The problem with this reading is that Greece being equated to the third kingdom ignores the fact that Media and Persia were formerly two separate empires, making Greece the fourth kingdom rather than the third. In other terms, one can only arrive at Greece being the third kingdom if they take the two kingdoms of Media and Persia and combine them into one kingdom, thus forcing Greece into the third slot.

This seems dishonest and misleading.

Iron/clay kingdom: The fourth kingdom (and I must stress that the text only posits four kingdoms in the statue [cf. 2:41, 42]) is therefore Rome in this prophetic scheme, since Rome is the next major empire to arise in history.

The problems with this reading are many. First of all, Rome is technically the fifth kingdom (as Media and Persia were originally two separate empires). Secondly, it is difficult to ascertain what Dan 2:42 means in regard to Rome when it says that “some of the kingdom will be strong and part of it will be brittle.” The Roman interpretation of this clue is not obvious. Thirdly, Dan 2:43 tells how this kingdom will have mixed marriages which will not result in peace (“they will combine with one another in the seed of men; but they will not adhere to one another”). This does not fit Rome and its emperors at all. However, we do have evidence in a later vision in the Book of Daniel where the Greek kings mingled in marriage (Dan 11:6, 17). These attempts to marry off daughters to a rival ruler in order to bring peace did not last, as we will observe in a later post regarding Daniel chapter 11.

Needless to say, the Popular Reading (Babylon, Medo-Persia, Greece, and Rome) is problematic and does not hold up to historical scrutiny.


The Modern Scholarly Reading: the four kingdoms are Babylon, Media, Persia, and Greece

Gold kingdom: Again, this is clear. Daniel said that Babylon is “the head of gold” (Dan 2:38).
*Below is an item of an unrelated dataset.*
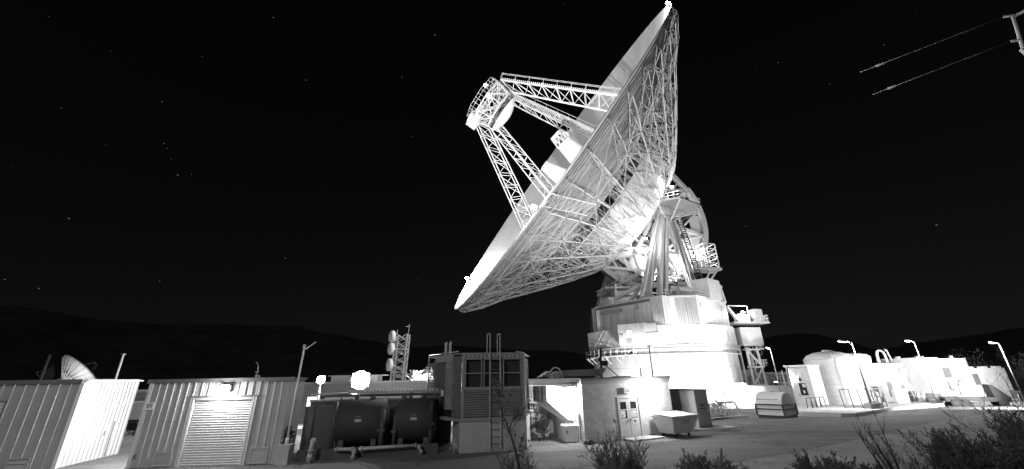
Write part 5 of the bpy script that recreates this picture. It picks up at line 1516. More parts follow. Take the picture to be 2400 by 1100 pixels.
for x, h, lab in ((40.55, 5.1, 'left of the two pale posts by the gate behind the ribbed hut'), (41.3, 5.6, 'right of the two pale posts by the gate behind the ribbed hut')):
    t2 = thing('gate_post', lab, 'post', (x, 67.5, -1.3), 0, 'gate posts left of the ribbed hut')
    part('shaft', MB().tube((0, 0, 0), (0, 0, h - .2), .1, 8), 'white_paint', t2); part('cap', MB().box((0, 0, h - .2), (.22, .22, .08)), 'steel_white', t2)
t = thing('far_building', 'dim low building beyond the fence right of the drum', 'building', (50, 92, -1.3), R(-5))
mb = MB(); mb.bb(-5.5, 9, 0, 8, 0, 4.8); part('wall', mb, 'dim_wall', t); mb = MB(); mb.bb(-5.7, -.5, -.2, 8, 4.8, 5.35); part('parapet', mb, 'steel_grey', t)
for k in range(3): part('window', MB().bb(-4 + k * 3.5, -2.6 + k * 3.5, -.06, -.01, 2.0, 3.4), 'glass_dark', t)
t = thing('fence_lamp', 'small glowing dome lamp hanging over the fence right of the drum', 'lamp', (41.5, 71.3, 2.0))
part('shade', MB().lathe([(.05, .3), (.4, .06), (.42, 0), (.05, .02)], 16), 'white_paint', t)
part('bulb', MB().lathe([(.02, -.1), (.25, -.06), (.3, .0), (.02, .02)], 12), 'lamp_soft', t); light('bulb_light', t, (0, -.1, -.3), 150, 'POINT', .2)
part('arm', MB().path([(-1.3, 0, .75), (-.7, 0, .65), (0, 0, .32)], .03, 6), 'galvanised', t)

# stair tower leaning against the drum on the right
t = wthing('stair_tower', 'white steel stair tower with a railed platform at the right side of the drum', 'stair tower', (42.5, 79, -1.3))
mb = MB(); tops = []
for (x0, y0, x1, y1) in ((41.0, 77.0, 41.0, 77.0), (43.3, 77.2, 42.9, 77.2), (41.0, 79.4, 41.0, 79.4), (43.3, 79.6, 42.9, 79.6)):
    part('post', MB().bar((x0, y0, -1.3), (x1, y1, 7.6), .32), 'white_paint', t)
for z in (1.4, 4.3, 7.2):
    part('landing_beam', MB().bar((40.6, 77.1, z), (43.4, 77.1, z), .28), 'white_paint', t)
mb = MB()
for z0, z1, f in ((-1.2, 1.4, 0), (1.4, 4.3, 1), (4.3, 7.2, 0)):
    a, b = (41.0, 43.2) if f else (43.2, 41.0); mb.bar((a, 77.05, z0), (b, 77.05, z1), .26)
part('cross_brace', mb, 'white_paint', t)
mb = MB()
for z0 in (-1.2, 1.4, 4.3):
    for k in range(10): mb.bb(41.3 + k * .16, 41.6 + k * .16, 77.7, 78.8, z0 + k * .28, z0 + .06 + k * .28)
part('stair_treads', mb, 'white_paint', t, kind='stuff')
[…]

Silver kingdom: Since Media, a small and inferior kingdom, existed outright, I suggest that this is the second kingdom. No need to combine this with Persia and forcing kingdoms #3 and #4 into different slots. Media, an insignificant kingdom in regard to the Jewish people, perfectly fits the biblical description “another kingdom inferior to you” (Dan 2:39a).
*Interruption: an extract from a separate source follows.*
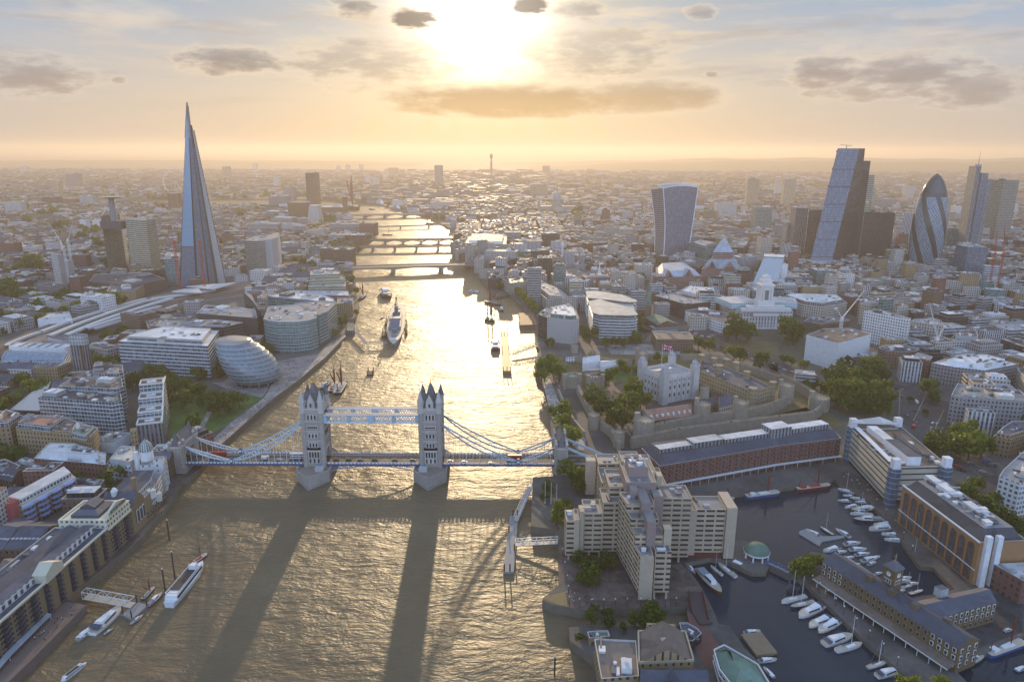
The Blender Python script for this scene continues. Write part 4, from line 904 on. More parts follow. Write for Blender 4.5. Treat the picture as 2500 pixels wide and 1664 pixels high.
# masted tower
def masted():
 r = None
 p, z = fbpoly('r4', 1890, 1985, -4, 895, 34); p = p
 cx = sum(q[0] for q in p)/4; cy_ = sum(q[1] for q in p)/4
 r = root('masted_tower', (cx, cy_, GZ), 'slender stepped glass tower with a tall thin mast near the right edge', 'skyscraper'); near('the slender masted tower', cx, cy_, 120)
 for (u0, u1, vt, st, nm, dep) in ((1890,1935,-4,'finsdk','tower_shaft',36), (1935,2005,60,'glassbl','tower_shaft',34), (1950,2035,118,'finsdk','tower_shaft',30)):
  q, zz = fbpoly('r4', u0, u1, vt, 895, dep); taken(q)
  with part(r, nm, [fm(st), rm('dark')]) as m: m.prism(q, GZ-1, zz)
 with part(r, 'mast', plain('steel_grey', (.25,.25,.26), .5)) as m:
  zz = z; m.cyl(cx, cy_, z-1, z+12, .8, .6, 6); m.cyl(cx, cy_, z+12, z+32, .5, .15, 6)
 with part(r, 'crown_wall', fm('blankgr')) as m: m.rect(cx, cy_, 8, 10, z-1, z+4)
masted()
# leaning round glass hall
def roundhall():
 r0 = P(*px('s1', 842, 975), GZ); t0_ = P(*px('s1', 628, 618), 47)
 gy = r0[1] + 14
 r = root('round_glass_hall', (r0[0], gy, GZ), 'leaning egg shaped glass hall with stacked bands and a tilted silver lid', 'city hall'); near('the leaning round glass hall', r0[0], gy, 30)
 taken(rectp(r0[0]-8, gy, 62, 60))
 K = KZ * 720 / F
 prof = [(0,842,195),(.10,836,222),(.22,820,243),(.35,800,250),(.5,770,247),(.62,745,238),(.74,715,222),(.84,688,203),(.92,662,184),(1,634,163)]
 dx = lambda u: (u - 842) * K
 gl = facade('hall_glass', (.30,.36,.38), (.085,.125,.15), 1.6, 4.2, .9, .80, .07, 1.0, curtain=.5); rimm = plain('hall_band', (.22,.26,.30), .4, .1, spec=.3)
 NF = 10; ztop = 47
 def at(q):
  for (q0,u0,w0),(q1,u1,w1) in zip(prof, prof[1:]):
   if q <= q1: f = (q-q0)/(q1-q0); return dx(u0+(u1-u0)*f), (w0+(w1-w0)*f)*K
  return dx(prof[-1][1]), prof[-1][2]*K
 zz = lambda q: GZ + 4 + (ztop-GZ-4)*q
 def ring(q, sc=1.0, n=48):
  ox, rr = at(q); tilt = .10*q
  return [(r0[0]+ox+rr*sc*cos(2*pi*i/n), gy + .30*ox*-1 + rr*sc*.95*sin(2*pi*i/n), zz(q) - tilt*rr*cos(2*pi*i/n)*.35) for i in range(n)]
 for k in range(NF):
  q0, q1 = k/NF, (k+1)/NF
  with part(r, 'glazing_band', gl, True) as m:
   a, b = ring(q0), ring(q1 - .008, .99); n = len(a)
   for i in range(n):
    j = (i+1) % n; L = at(q0)[1]*2*pi; m.face([a[i], a[j], b[j], b[i]], 0, [(i/n*L, q0*42), ((i+1)/n*L, q0*42), ((i+1)/n*L, q1*42-.4), (i/n*L, q1*42-.4)])
  with part(r, 'floor_band', rimm) as m:
   a, b, c = ring(q1-.02, 1.015), ring(q1, 1.015), ring(q1, .9); n = len(a)
   for i in range(n):
    j = (i+1) % n; m.face([a[i], a[j], b[j], b[i]]); m.face([b[i], b[j], c[j], c[i]])
 with part(r, 'lid', plain('lid_metal', (.40,.38,.36), .22, .1, spec=.8, metal=.5), True) as m:
  a = ring(1, 1.03); n = len(a); cxx = sum(p[0] for p in a)/n; cyy = sum(p[1] for p in a)/n; cz = sum(p[2] for p in a)/n
  rs = [[(cxx+(p[0]-cxx)*s, cyy+(p[1]-cyy)*s, p[2]+h) for p in a] for s, h in ((1,0),(1.0,1.0),(.7,2.6),(.35,3.6))]
  for A_, B_ in zip(rs, rs[1:]):
   for i in range(n): j = (i+1) % n; m.face([A_[i], A_[j], B_[j], B_[i]])
  m.face(rs[-1])
 with part(r, 'ground_floor', plain('glass_shadow', (.03,.035,.04), .1)) as m:
  a = ring(0, .9); n = len(a)
  for i in range(n): j = (i+1) % n; m.face([(a[i][0],a[i][1],GZ-1),(a[j][0],a[j][1],GZ-1),a[j],a[i]])
 for i in range(14):
  th = 2*pi*(i+.5)/14
  with part(r, 'column', rimm) as m: a = at(0)[1]*.97; m.cyl(r0[0]+a*cos(th), gy+a*.95*sin(th), GZ-.5, GZ+5, .4, .4, 6)
roundhall()
# curved green glass office
def greenoffice():
 zz = solvez(px('s1', 1090, 345), 700+KZ*650)
 f1 = A('s1', "952,318 1000,335 1090,347 1250,347 1380,332 1462,305", zz); b1 = A('s1', "1440,240 1300,180 1000,200", zz)
 f2 = A('s1', "1462,300 1490,275 1545,232", zz);
 r = root('green_office', (f1[2][0], f1[2][1], GZ), 'bow fronted green glass office on the riverside walk', 'office building'); near('the bow fronted green glass office', f1[2][0], f1[2][1]+10, 30)
 z2 = zz - 1; w2 = A('s1', "1250,290 1480,280 1560,245 1650,160 1640,150 1500,140 1250,170", z2)
 for nm, poly, zt in (('wing', f1 + b1, zz), ('wing', w2, z2)):
  taken(poly)
  with part(r, nm, [fm('glassgr'), COP(), rm('grey')]) as m: q = wall_deck(m, poly, GZ-1, zt); m.cap(q, zt-.85, 2)
  clutter(r, inset(ccw(poly), 4), zt-.85, 16, mainang(poly), RND, 1.6)
 for k in range(1, 10):
  with part(r, 'floor_band', plain('band_pale', (.5,.55,.55), .4, .1)) as m:
   z = GZ + k*(zz-GZ)/9.6
   for L in (f1, w2[1:4]): m.path([(p[0], p[1]-.15, z) for p in L], .5, .5)
 with part(r, 'sunscreen_rim', plain('band_white', (.62,.64,.64), .4, .1)) as m: m.path([(p[0], p[1]-.2, zz+.2) for p in f1], 1.0, .8)
 with part(r, 'side_wall', [fm('glassdk'), rm('grey')]) as m:
  w = A('s1', "760,70 850,160 960,310 935,280 870,165 840,100", zz+1); m.prism(w, GZ-1, zz+2)
greenoffice()
# barrel roofed office
def barrel():
 pz = solvez(px('s0', 25, 735), 700+KZ*845)
 f = A('s0', "25,735 610,745", pz); b = A('s0', "700,560 140,555", pz)
 r = root('barrel_office', (f[0][0], f[0][1], GZ), 'pale blue gridded office with a long glazed barrel roof along its front', 'office building'); near('the barrel roofed blue office', f[0][0]+30, f[0][1], 20)
 taken(f + b)
 with part(r, 'wall', [facade('grid_blue', (.55,.62,.70), (.06,.08,.11), 3.6, 4.2, .72, .7), rm('grey')]) as m: m.prism(f + b, GZ-1, pz)
 with part(r, 'barrel_roof', facade('barrel_glass', (.35,.42,.50), (.12,.18,.24), 2, 2, .9, .9, .08, .9), True) as m:
  n = 10; W = 15.0
  d = Vector((f[1][0]-f[0][0], f[1][1]-f[0][1])).normalized(); nn = Vector((-d.y, d.x))
  for i in range(n):
   a0, a1 = pi*.62*i/n, pi*.62*(i+1)/n
   def g(p, a): return (p[0]+nn.x*(1-cos(a))*W/1.4, p[1]+nn.y*(1-cos(a))*W/1.4, pz + sin(a)*7.5)
   L = (Vector(f[1])-Vector(f[0])).length; m.face([g(f[0],a0), g(f[1],a0), g(f[1],a1), g(f[0],a1)], 0, [(0,i*1.4),(L,i*1.4),(L,i*1.4+1.4),(0,i*1.4+1.4)])
 with part(r, 'end_wall', plain('arch_blue', (.36,.43,.50), .4)) as m:
  for p in f: m.path([g_ for g_ in [(p[0]+nn.x*(1-cos(a))*W/1.4, p[1]+nn.y*(1-cos(a))*W/1.4, pz+sin(a)*7.5) for a in [pi*.62*i/8 for i in range(9)]]], 1.2, 1.2)
 c0 = Vector(f[0]).lerp(Vector(b[1]), .5); c1 = Vector(f[1]).lerp(Vector(b[0]), .5)
 for i in range(6):
  with part(r, 'roof_light', [fm('blankwh'), rm('white')]) as m:
   p = c0.lerp(c1, .12 + .15*i); m.rect(p.x, p.y + 6, 13, 14, pz, pz + 5, mainang(f), 0, 1)
barrel()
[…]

Bronze kingdom: Persia is the next kingdom in line, the kingdom which conquered by Media and Babylon. Its ruling territory extended much farther than Babylon ever possessed. This fits the description of a kingdom “which will rule over all the earth” (Dan 2:39b)
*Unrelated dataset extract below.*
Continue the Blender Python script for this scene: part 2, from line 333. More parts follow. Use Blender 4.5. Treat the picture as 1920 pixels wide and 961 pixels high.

Iron/clay kingdom: The fourth kingdom is now Greece. It is well known that after Alexander the Great died in 323 BCE his empire was split among his four Greek generals. Two of them become quite prominent in history: Seleucus (who ruled from Syria) and Ptolemy (who ruled from Egypt). This explains how the fourth kingdom was a, in the words of Daniel, “divided kingdom” (Dan 2:41). The other two lesser-known generals eventually did not last into history with their respective portions of the Greek kingdom while the Seleucids and the Ptolemies established lengthy dynasties. Granted, the Seleucids became the most powerful Greek dynasty among the four generals. This adequately explains Daniel’s reference to the divided kingdom with the words “some of the kingdom will be strong and part of it will be brittle” (Dan 2:42). Furthermore, we are aware that there was intermingled marriages among these surviving Greek dynasties (cf. Dan. 11:6, 17), especially Antiochus II with Berenice in 252 BCE and Ptolemy V to Cleopatra in 193 BCE.


In sum, I propose that the four kingdoms in the vision of Daniel 2 are Babylon, Media, Persia, and Greece.